What interests me is how “I am a homosexual, mum” entered our media worlds: the fact that it was first posted on two small African, niche websites—Africa Is a Country and Chimurenga—before it was picked up and reported by mainstream media.
Binyavanga’s choice to publish the essays at Africa Is a Country may have surprised many. There was an important rationale behind the decision as Binyavanga would explain in an interview on American public radio a few days later,
I’m a writer, and I’m an imaginative person. And I think I kind of had a feeling, having been in the media before, that the media kind of deals in sort of, you know, nice things, but bullet points …: [And he made scare quotes] ‘In the heart of gay homophobia darkness in Africa Binyavanga writes …’ [or] ‘Binyavanga explained how homophobia in Africa works’ … So it was very important to me that first … I didn’t want this story published in The New Yorker or in some magazine abroad or anything. I wanted to put it out for people to share. I wanted to generate a conversation among Africans … just talk around the issues in a certain way.

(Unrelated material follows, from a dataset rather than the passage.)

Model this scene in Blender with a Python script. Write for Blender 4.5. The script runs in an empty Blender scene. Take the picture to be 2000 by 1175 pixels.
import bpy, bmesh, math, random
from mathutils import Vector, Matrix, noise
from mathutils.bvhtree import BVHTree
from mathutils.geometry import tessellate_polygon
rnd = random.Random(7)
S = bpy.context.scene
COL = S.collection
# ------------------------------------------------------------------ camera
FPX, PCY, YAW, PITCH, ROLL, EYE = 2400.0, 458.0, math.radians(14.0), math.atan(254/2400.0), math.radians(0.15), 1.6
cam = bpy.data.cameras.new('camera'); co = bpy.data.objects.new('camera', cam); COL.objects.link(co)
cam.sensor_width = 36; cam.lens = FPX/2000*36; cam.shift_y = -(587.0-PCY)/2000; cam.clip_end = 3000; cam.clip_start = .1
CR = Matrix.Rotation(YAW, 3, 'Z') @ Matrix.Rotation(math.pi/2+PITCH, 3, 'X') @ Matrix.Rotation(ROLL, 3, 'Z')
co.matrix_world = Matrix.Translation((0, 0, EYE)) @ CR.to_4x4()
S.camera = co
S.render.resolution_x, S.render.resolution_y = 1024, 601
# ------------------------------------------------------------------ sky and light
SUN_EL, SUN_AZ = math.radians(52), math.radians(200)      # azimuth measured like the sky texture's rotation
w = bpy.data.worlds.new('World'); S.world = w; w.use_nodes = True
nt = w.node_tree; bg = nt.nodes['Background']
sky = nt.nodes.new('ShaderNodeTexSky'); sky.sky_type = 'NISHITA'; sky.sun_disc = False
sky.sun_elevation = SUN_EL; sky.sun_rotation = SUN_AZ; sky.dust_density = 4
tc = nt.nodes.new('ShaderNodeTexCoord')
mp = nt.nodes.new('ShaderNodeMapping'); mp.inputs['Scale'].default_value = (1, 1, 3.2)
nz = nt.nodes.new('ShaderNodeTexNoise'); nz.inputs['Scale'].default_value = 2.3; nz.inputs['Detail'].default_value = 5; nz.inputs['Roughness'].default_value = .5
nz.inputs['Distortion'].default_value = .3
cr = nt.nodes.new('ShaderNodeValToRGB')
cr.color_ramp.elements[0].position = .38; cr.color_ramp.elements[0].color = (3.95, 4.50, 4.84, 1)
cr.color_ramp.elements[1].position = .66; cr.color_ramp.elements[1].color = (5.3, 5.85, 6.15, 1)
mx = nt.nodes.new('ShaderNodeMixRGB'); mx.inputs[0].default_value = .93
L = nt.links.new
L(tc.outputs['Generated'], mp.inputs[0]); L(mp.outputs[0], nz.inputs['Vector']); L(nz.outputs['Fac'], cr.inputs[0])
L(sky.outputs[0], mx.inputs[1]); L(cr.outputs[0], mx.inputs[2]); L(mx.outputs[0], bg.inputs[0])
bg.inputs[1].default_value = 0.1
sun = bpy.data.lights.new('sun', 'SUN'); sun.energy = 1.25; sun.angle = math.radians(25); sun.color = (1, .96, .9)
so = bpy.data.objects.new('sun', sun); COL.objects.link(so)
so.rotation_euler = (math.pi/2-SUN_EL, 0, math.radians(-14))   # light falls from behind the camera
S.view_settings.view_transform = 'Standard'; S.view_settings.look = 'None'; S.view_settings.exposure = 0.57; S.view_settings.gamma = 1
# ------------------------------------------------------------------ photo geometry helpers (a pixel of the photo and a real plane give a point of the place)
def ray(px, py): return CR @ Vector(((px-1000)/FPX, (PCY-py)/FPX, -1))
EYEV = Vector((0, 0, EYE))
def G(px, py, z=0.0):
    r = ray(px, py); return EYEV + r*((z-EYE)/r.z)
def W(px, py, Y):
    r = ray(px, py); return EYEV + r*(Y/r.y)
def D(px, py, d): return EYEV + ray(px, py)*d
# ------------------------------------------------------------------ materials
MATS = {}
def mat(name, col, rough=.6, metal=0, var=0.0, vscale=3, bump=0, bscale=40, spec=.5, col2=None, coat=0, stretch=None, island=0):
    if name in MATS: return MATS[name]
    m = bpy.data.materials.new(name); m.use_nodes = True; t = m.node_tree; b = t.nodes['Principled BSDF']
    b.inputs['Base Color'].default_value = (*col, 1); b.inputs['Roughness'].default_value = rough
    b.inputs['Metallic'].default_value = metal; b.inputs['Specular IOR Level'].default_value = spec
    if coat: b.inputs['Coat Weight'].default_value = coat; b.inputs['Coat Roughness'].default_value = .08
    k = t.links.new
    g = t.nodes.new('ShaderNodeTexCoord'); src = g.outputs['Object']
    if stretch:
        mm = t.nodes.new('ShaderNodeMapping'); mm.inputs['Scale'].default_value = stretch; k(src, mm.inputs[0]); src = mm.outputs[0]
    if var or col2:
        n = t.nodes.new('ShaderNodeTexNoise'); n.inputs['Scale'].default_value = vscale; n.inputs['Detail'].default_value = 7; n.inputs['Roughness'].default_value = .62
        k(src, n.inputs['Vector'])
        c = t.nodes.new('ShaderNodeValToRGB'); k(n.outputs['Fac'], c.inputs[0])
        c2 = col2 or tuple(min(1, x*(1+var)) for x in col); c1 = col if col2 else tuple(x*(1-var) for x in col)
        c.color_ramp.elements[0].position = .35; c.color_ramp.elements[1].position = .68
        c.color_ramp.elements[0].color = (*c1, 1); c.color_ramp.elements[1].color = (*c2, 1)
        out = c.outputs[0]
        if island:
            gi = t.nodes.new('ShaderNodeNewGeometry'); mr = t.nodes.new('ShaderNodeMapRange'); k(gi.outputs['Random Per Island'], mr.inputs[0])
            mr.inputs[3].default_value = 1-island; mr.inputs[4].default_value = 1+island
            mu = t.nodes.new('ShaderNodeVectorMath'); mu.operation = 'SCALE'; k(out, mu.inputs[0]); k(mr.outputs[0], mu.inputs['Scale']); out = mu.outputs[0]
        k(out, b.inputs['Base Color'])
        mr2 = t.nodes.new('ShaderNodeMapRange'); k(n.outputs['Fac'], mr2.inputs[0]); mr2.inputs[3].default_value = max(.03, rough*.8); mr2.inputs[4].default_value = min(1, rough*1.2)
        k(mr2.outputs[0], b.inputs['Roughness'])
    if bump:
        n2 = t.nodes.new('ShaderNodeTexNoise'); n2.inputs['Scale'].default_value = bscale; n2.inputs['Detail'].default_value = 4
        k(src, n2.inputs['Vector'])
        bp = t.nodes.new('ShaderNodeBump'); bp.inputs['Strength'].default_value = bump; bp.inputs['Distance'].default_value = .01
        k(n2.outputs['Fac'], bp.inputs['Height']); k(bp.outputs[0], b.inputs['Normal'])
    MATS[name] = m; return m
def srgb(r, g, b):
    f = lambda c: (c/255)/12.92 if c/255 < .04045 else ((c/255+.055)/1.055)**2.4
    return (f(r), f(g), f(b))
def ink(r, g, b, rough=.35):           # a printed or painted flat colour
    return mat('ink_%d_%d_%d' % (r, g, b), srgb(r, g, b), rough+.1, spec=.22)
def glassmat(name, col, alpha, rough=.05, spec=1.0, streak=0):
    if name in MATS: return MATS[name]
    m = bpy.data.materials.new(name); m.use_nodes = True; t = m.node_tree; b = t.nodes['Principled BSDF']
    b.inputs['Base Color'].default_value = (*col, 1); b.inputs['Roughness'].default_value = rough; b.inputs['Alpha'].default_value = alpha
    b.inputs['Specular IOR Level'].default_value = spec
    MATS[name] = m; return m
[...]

So, Binyavanga wanted us to imagine for a moment that if Africa is a Country and Chimurenga Chronic didn’t exist, he would have had to go to an elite Euro-American publication like the New Yorker, the New York Times, or The Guardian. Equally important, had Binyavanga made the announcement in a Western mainstream media outlet, opponents of gay rights on the continent (who include a number of Western enablers) would have seen him in a Western media outline, and concluded: “See, homosexuality is a Western thing,” and could have easily dismissed him or cast doubts on his motives.
For that, I am eternally grateful to Binyavanga.
In his final years, Binyavanga prefigured some of the kinds of ideas that are now mainstream among black creatives or Africans or African-descended people in publishing. He became more outspoken about building African creative infrastructure (this included his disowning the Caine Prize). He also urged Africans to connect—not uncritically or romantically—with our traditions and histories, our own usable pasts, in confronting and imagining new futures. His broad project “Upright People” movement was an example of this.
In the end, it was sad to watch from afar as his body began to fail him, and overwhelmingly sad when news arrived that he had a fatal stroke.
In One Day I Shall Write About This Place, Binyavanga writes: “what a wonderful thing. I think, if it were possible to spend my life inhabiting the shapes and sounds and patterns of other people.”
I think he did and we’re better off for it.